Muito antes da publicação do número de deputados a eleger por cada círculo eleitoral, alertou para o problema da perda de mandatos nos distritos do interior e para a macrocefalia de Lisboa e do Porto, que canibalizam uma fatia demasiado grande do número de deputados a eleger.

No dia 12 de agosto, confirmou-se a profecia: Guarda e Viseu perdiam um deputado cada, passando a três e oito deputados respetivamente, enquanto Lisboa e Porto aumentavam o seu número de deputados para 48 e 40, respetivamente.

Tal significa que os dois maiores distritos do país concentram 38% dos deputados eleitos. Se considerarmos apenas os deputados eleitos pelos distritos de Portugal Continental a percentagem aumenta para cerca de 41%, enquanto um distrito com a extensão territorial de Portalegre tem apenas dois deputados, menos de 1% do total de deputados eleitos.

Não é, portanto, de estranhar por um lado, a perda de peso institucional das regiões do interior no quadro geopolítico nacional; por outro, a perda de interesse dos eleitores que cada vez menos se sentem representados pelos partidos, especialistas em ocupar osregi poucos lugares elegíveis com deputados “paraquedistas” sem qualquer ligação aos distritos, ou à vontade dos eleitores locais.

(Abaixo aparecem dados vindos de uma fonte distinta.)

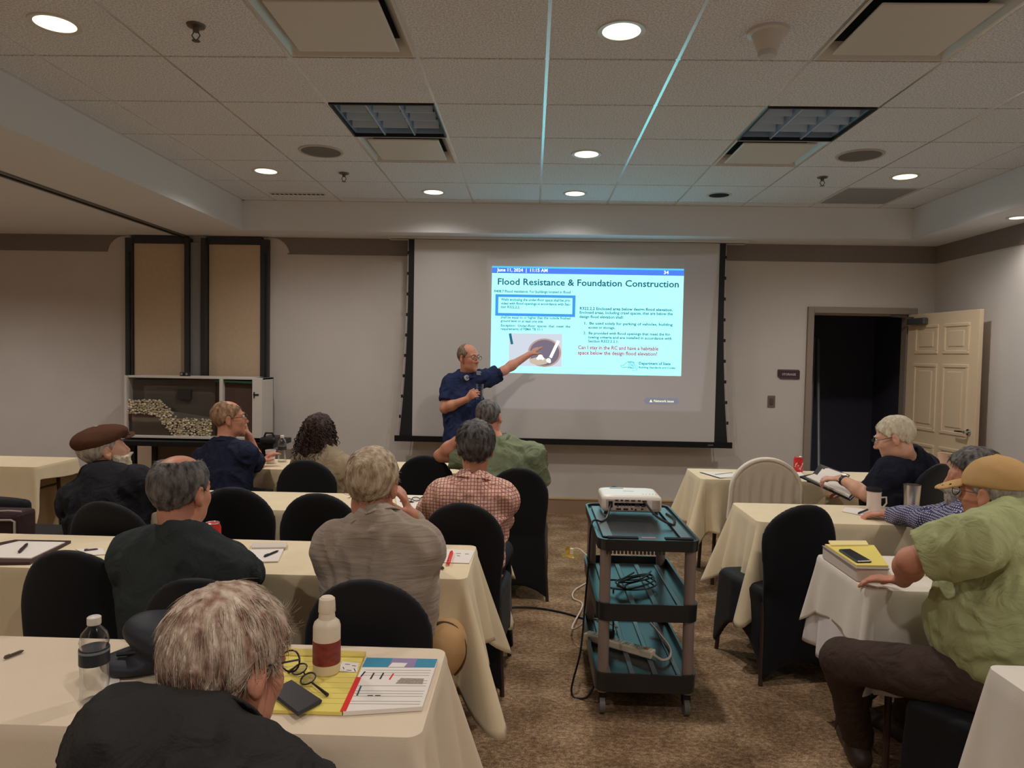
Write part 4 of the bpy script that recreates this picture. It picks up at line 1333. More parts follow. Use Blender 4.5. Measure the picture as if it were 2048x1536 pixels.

Assim sendo, qual a solução milagrosa? Espantosamente nenhuma!

Manuel Monteiro descobriu um “ovo de Colombo. A sua proposta passa por um modelo que nada tem de inovador e que até já se aplica no panorama político nacional: o modelo implementado na Região Autónoma dos Açores.

A ideia assenta em dividir os deputados eleitos em duas categorias. Uma categoria com um número fixo de deputados, por exemplo cinco por distrito (i.e. 100 deputados, cinco por cada um dos 20 círculos eleitorais, incluindo as regiões autónomas); e outra categoria com os restantes 130, que continuariam a ser eleitos de acordo com o número de eleitores em cada distrito.

Tal modelo garante não só a representatividade territorial de todos os distritos e regiões autónomas, como impede que os partidos centralizem – nas sedes de Lisboa – as escolhas em deputados de dita “dimensão nacional”, aproximando os eleitos das respetivas bases eleitorais. Seria também o primeiro passo de uma necessária e aguardada descentralização. A título de mero exemplo, a representatividade dos oito distritos do interior – Bragança, Vila Real, Guarda, Viseu, Castelo Branco, Portalegre, Évora e Beja – passaria dos cerca de 13% atuais para quase 20% dos deputados eleitos.

Haja coragem e vontade política de trabalhar a solução.